(This column was published in the North Shore News on July 21, 2004)

 

Wonky juror causes mistrial in Ellard case

 

By Leo Knight

 

ON Sunday night the latest travesty of justice played itself out in a Vancouver courthouse.

 

Kelly Ellard was on trial for her part in the brutal beating death of teenager Reena Virk which shocked a nation.
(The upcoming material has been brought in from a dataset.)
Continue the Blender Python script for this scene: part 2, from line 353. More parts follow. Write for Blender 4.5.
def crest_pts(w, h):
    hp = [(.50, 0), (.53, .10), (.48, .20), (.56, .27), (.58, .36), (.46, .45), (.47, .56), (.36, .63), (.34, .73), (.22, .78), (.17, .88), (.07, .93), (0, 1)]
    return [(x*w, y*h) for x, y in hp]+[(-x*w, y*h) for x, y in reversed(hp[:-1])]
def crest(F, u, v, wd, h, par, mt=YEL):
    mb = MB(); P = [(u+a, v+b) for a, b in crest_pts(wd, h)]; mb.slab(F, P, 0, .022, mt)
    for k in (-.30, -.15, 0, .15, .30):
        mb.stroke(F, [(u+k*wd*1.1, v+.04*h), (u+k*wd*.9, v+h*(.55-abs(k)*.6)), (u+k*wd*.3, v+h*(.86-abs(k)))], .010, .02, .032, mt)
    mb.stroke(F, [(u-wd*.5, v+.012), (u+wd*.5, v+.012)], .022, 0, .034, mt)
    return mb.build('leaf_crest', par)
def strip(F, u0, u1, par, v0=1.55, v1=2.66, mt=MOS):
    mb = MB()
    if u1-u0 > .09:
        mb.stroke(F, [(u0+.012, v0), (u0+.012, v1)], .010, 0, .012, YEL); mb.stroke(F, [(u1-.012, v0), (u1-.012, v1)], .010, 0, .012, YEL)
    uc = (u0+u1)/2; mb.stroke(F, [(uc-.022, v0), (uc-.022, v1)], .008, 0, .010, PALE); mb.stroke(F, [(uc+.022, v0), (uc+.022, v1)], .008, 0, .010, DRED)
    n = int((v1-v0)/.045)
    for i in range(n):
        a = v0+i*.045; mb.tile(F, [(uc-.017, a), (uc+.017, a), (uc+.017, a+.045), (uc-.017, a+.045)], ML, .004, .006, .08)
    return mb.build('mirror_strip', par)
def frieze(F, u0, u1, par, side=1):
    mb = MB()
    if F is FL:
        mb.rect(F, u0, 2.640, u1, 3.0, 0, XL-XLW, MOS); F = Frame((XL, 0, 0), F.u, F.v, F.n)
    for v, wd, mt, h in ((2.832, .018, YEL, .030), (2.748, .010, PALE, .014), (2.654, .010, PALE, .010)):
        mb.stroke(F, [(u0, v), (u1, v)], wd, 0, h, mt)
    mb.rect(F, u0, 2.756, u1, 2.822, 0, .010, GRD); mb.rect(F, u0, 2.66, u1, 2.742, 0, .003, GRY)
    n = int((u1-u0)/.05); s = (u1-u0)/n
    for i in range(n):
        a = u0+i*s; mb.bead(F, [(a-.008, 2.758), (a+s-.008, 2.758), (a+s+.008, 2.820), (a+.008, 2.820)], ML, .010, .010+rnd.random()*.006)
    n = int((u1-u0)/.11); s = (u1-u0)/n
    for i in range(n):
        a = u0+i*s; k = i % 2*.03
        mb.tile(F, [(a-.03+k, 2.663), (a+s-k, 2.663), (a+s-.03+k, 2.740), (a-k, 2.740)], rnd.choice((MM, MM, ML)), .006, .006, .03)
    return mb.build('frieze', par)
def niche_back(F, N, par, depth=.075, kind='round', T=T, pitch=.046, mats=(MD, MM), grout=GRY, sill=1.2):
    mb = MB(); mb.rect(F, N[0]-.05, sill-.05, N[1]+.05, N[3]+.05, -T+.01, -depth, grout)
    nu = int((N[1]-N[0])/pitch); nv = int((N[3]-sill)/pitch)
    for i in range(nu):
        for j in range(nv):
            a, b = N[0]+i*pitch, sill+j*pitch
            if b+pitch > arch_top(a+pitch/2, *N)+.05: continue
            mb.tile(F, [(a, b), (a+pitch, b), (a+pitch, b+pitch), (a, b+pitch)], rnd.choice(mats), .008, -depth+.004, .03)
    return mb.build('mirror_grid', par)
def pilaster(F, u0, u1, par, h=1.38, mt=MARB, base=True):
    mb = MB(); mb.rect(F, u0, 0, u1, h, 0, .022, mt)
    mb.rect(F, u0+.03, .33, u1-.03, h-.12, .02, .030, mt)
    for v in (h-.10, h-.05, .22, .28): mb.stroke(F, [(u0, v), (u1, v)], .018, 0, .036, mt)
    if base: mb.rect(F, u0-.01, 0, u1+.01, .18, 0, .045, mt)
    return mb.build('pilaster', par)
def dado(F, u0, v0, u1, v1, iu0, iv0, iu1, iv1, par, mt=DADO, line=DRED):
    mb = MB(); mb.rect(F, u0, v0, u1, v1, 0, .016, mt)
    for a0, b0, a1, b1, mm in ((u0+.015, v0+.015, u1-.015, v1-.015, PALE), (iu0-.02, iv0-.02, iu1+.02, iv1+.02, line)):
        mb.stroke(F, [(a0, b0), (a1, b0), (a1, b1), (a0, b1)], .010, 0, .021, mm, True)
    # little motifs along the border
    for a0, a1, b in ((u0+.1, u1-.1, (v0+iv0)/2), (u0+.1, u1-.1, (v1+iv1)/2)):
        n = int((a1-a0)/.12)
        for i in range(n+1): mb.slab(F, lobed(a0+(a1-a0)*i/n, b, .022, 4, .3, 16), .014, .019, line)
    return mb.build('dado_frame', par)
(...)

The case went to the jury five days earlier and by all accounts, it seems the deliberations began pretty much where they ended: 11 jurors saying she was guilty and one holdout saying no.

 

The hung jury resulted in B.C. Supreme Court Justice Selwyn Romily declaring a mistrial.

 

Essentially this puts the Crown prosecutor right back at square one, as though this trial never happened.

 

But it did.

 

And the evidence was, in my view, unequivocal, as it was for 11 of the empanelled jurors.

But the case was derailed by one lone juror who, for whatever reason, couldn't get their head around the obvious.

 

And an accused killer is now free.

 

The killing of Virk is a well-told story now.

 

She was a bit of a misfit.

 

On November 14, 1997, Virk was lured under the Craigflower Bridge in Victoria and beaten by a gang of teens, mostly girls.

 

She staggered away and was set upon again in the muddy waters and kicked and beaten and held under the water until she was dead.

 

Ellard, Warren Glowatski and six other girls were tried and convicted of the crime.

 

Ellard's conviction was overturned because judges of the B.C. Court of Appeal decided the Crown prosecutor asked inappropriate questions of Ellard in the first go-round.

 

In this trial, Glowatski, the six convicted girls and four others testified that Ellard took an active role in the killing.

 

Glowatski testified that Ellard held Virk's head under water and ultimately drowned her.

 

Not one witness or two, but 11.

 

Add to that the jacket of Ellard, covered in salt stains that in Ellard's own testimony she was unable to explain and the case seems clear.

 

Ellard bragged about killing Virk, according to the 11 witnesses.

 

All of them.

 

Several even described how Ellard told them how Virk's jeans came off during the final beating. Which, I might add, they did.

 

The defense pinned their hopes on the fact that some of the 11 witnesses had told different stories in an earlier trial or to police at the outset of the investigation.

 

For at least 11 of the jurors that didn't matter.

 

Victoria born author Rebecca Godfrey, who now lives in New York and has written a book about the case, has sat in on all of the trials relating to the killing of Virk.

 

She has seen the changes in the participants as they went from teenagers to young adults, some with kids of their own.

 

In a media interview Godfrey said at earlier trials the teens came across as "often defiant and detached and resentful of authority. This time all of them seemed more mature and adult."

 

In other words, believable. And they all told the same story of Ellard's guilt.

 

But try as they might, the jury could not come to the requisite unanimous verdict required.

 

In a note to the judge, the jury said, "We have exhausted all avenues of deliberation available and have reached an impasse that will not be resolved by any amount of further discussion."

 

I don't doubt that discussions in the jury room were heated and frustrating. Eleven to one at the start and five days later it remained the same. But at the end of the day, our jury system was unable to fulfil its duty and render judgement in what appeared to be a clearcut case.

 

There have been a number of mystifying decisions made by juries over the course of the last few years. The most glaring of course was the O.J. Simpson debacle in California, but there have been any number of others here in our own part of the world. The acquittal of Bindy Johal and company in the Dosanjh killings comes rapidly to mind.

 

I have raised the issue before and it seems time to do so again. Is it time to revisit the jury system as it is used in our courts today?

 

With this case as an example, it would seem the answer is yes.